» **Problem details**
Copy out the listing exactly.

## start

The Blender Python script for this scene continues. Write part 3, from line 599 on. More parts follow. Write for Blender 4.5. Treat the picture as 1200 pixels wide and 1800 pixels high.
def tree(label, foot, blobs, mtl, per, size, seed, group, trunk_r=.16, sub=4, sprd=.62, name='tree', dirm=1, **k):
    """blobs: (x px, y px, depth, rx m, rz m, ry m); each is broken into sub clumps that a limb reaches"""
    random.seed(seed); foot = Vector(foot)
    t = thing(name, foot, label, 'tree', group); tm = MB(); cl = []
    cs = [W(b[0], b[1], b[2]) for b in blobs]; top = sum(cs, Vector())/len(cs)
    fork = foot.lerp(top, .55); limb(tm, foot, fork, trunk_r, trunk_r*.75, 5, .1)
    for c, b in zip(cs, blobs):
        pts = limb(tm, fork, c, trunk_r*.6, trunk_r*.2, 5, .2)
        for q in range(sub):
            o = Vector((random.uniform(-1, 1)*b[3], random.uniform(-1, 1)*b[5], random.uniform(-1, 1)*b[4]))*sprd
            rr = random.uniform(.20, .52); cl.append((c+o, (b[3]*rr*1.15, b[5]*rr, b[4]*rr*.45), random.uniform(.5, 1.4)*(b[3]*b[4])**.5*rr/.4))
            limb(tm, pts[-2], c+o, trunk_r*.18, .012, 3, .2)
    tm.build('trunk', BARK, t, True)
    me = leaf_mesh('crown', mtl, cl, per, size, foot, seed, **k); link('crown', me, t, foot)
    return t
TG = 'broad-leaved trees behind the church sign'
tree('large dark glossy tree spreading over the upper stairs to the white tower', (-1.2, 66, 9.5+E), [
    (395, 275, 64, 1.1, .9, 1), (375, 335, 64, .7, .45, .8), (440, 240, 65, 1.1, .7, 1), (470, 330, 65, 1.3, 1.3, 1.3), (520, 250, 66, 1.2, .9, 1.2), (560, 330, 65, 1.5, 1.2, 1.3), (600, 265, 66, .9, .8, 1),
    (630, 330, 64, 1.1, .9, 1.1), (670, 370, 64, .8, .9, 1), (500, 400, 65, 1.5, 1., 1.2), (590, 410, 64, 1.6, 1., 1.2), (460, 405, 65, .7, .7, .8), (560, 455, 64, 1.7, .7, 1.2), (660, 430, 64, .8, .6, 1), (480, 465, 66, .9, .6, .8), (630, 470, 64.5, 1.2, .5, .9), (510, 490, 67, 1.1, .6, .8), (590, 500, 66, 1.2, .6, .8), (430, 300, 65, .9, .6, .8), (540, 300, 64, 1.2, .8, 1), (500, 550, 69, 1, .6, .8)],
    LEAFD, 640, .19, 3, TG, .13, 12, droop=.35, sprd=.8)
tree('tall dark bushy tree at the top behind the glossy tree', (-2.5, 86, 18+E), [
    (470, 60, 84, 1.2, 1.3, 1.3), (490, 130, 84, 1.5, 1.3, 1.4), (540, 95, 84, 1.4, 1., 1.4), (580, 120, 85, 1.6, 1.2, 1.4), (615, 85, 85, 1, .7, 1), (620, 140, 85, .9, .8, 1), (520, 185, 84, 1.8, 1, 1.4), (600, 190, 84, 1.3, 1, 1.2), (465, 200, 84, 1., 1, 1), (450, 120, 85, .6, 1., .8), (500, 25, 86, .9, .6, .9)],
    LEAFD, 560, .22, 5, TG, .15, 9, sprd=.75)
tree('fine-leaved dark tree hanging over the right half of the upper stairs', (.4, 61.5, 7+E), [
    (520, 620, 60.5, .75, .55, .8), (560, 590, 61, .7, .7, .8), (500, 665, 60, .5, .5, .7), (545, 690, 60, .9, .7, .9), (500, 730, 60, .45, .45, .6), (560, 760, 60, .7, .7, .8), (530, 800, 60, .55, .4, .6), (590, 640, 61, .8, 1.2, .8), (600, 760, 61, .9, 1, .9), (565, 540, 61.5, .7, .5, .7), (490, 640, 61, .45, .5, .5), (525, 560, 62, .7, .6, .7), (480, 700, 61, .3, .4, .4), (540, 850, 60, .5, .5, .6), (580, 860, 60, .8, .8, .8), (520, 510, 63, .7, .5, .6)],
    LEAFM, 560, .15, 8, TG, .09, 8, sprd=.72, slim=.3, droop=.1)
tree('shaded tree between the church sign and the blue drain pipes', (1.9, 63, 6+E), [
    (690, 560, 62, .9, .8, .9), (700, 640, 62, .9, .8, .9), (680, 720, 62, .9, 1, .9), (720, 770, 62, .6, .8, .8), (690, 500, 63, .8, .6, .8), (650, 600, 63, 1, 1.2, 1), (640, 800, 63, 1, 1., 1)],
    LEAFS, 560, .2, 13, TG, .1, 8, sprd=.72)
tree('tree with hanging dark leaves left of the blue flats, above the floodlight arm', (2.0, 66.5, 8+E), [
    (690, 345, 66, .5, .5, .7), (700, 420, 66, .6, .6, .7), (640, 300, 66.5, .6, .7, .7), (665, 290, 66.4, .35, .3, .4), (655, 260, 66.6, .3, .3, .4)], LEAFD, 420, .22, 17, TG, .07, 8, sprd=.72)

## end

» **Exercise output**
The Blender Python script for this scene continues. Write part 3, from line 599 on. More parts follow. Write for Blender 4.5. Treat the picture as 1200 pixels wide and 1800 pixels high.
def tree(label, foot, blobs, mtl, per, size, seed, group, trunk_r=.16, sub=4, sprd=.62, name='tree', dirm=1, **k):
    """blobs: (x px, y px, depth, rx m, rz m, ry m); each is broken into sub clumps that a limb reaches"""
    random.seed(seed); foot = Vector(foot)
    t = thing(name, foot, label, 'tree', group); tm = MB(); cl = []
    cs = [W(b[0], b[1], b[2]) for b in blobs]; top = sum(cs, Vector())/len(cs)
    fork = foot.lerp(top, .55); limb(tm, foot, fork, trunk_r, trunk_r*.75, 5, .1)
    for c, b in zip(cs, blobs):
        pts = limb(tm, fork, c, trunk_r*.6, trunk_r*.2, 5, .2)
        for q in range(sub):
            o = Vector((random.uniform(-1, 1)*b[3], random.uniform(-1, 1)*b[5], random.uniform(-1, 1)*b[4]))*sprd
            rr = random.uniform(.20, .52); cl.append((c+o, (b[3]*rr*1.15, b[5]*rr, b[4]*rr*.45), random.uniform(.5, 1.4)*(b[3]*b[4])**.5*rr/.4))
            limb(tm, pts[-2], c+o, trunk_r*.18, .012, 3, .2)
    tm.build('trunk', BARK, t, True)
    me = leaf_mesh('crown', mtl, cl, per, size, foot, seed, **k); link('crown', me, t, foot)
    return t
TG = 'broad-leaved trees behind the church sign'
tree('large dark glossy tree spreading over the upper stairs to the white tower', (-1.2, 66, 9.5+E), [
    (395, 275, 64, 1.1, .9, 1), (375, 335, 64, .7, .45, .8), (440, 240, 65, 1.1, .7, 1), (470, 330, 65, 1.3, 1.3, 1.3), (520, 250, 66, 1.2, .9, 1.2), (560, 330, 65, 1.5, 1.2, 1.3), (600, 265, 66, .9, .8, 1),
    (630, 330, 64, 1.1, .9, 1.1), (670, 370, 64, .8, .9, 1), (500, 400, 65, 1.5, 1., 1.2), (590, 410, 64, 1.6, 1., 1.2), (460, 405, 65, .7, .7, .8), (560, 455, 64, 1.7, .7, 1.2), (660, 430, 64, .8, .6, 1), (480, 465, 66, .9, .6, .8), (630, 470, 64.5, 1.2, .5, .9), (510, 490, 67, 1.1, .6, .8), (590, 500, 66, 1.2, .6, .8), (430, 300, 65, .9, .6, .8), (540, 300, 64, 1.2, .8, 1), (500, 550, 69, 1, .6, .8)],
    LEAFD, 640, .19, 3, TG, .13, 12, droop=.35, sprd=.8)
tree('tall dark bushy tree at the top behind the glossy tree', (-2.5, 86, 18+E), [
    (470, 60, 84, 1.2, 1.3, 1.3), (490, 130, 84, 1.5, 1.3, 1.4), (540, 95, 84, 1.4, 1., 1.4), (580, 120, 85, 1.6, 1.2, 1.4), (615, 85, 85, 1, .7, 1), (620, 140, 85, .9, .8, 1), (520, 185, 84, 1.8, 1, 1.4), (600, 190, 84, 1.3, 1, 1.2), (465, 200, 84, 1., 1, 1), (450, 120, 85, .6, 1., .8), (500, 25, 86, .9, .6, .9)],
    LEAFD, 560, .22, 5, TG, .15, 9, sprd=.75)
tree('fine-leaved dark tree hanging over the right half of the upper stairs', (.4, 61.5, 7+E), [
    (520, 620, 60.5, .75, .55, .8), (560, 590, 61, .7, .7, .8), (500, 665, 60, .5, .5, .7), (545, 690, 60, .9, .7, .9), (500, 730, 60, .45, .45, .6), (560, 760, 60, .7, .7, .8), (530, 800, 60, .55, .4, .6), (590, 640, 61, .8, 1.2, .8), (600, 760, 61, .9, 1, .9), (565, 540, 61.5, .7, .5, .7), (490, 640, 61, .45, .5, .5), (525, 560, 62, .7, .6, .7), (480, 700, 61, .3, .4, .4), (540, 850, 60, .5, .5, .6), (580, 860, 60, .8, .8, .8), (520, 510, 63, .7, .5, .6)],
    LEAFM, 560, .15, 8, TG, .09, 8, sprd=.72, slim=.3, droop=.1)
tree('shaded tree between the church sign and the blue drain pipes', (1.9, 63, 6+E), [
    (690, 560, 62, .9, .8, .9), (700, 640, 62, .9, .8, .9), (680, 720, 62, .9, 1, .9), (720, 770, 62, .6, .8, .8), (690, 500, 63, .8, .6, .8), (650, 600, 63, 1, 1.2, 1), (640, 800, 63, 1, 1., 1)],
    LEAFS, 560, .2, 13, TG, .1, 8, sprd=.72)
tree('tree with hanging dark leaves left of the blue flats, above the floodlight arm', (2.0, 66.5, 8+E), [
    (690, 345, 66, .5, .5, .7), (700, 420, 66, .6, .6, .7), (640, 300, 66.5, .6, .7, .7), (665, 290, 66.4, .35, .3, .4), (655, 260, 66.6, .3, .3, .4)], LEAFD, 420, .22, 17, TG, .07, 8, sprd=.72)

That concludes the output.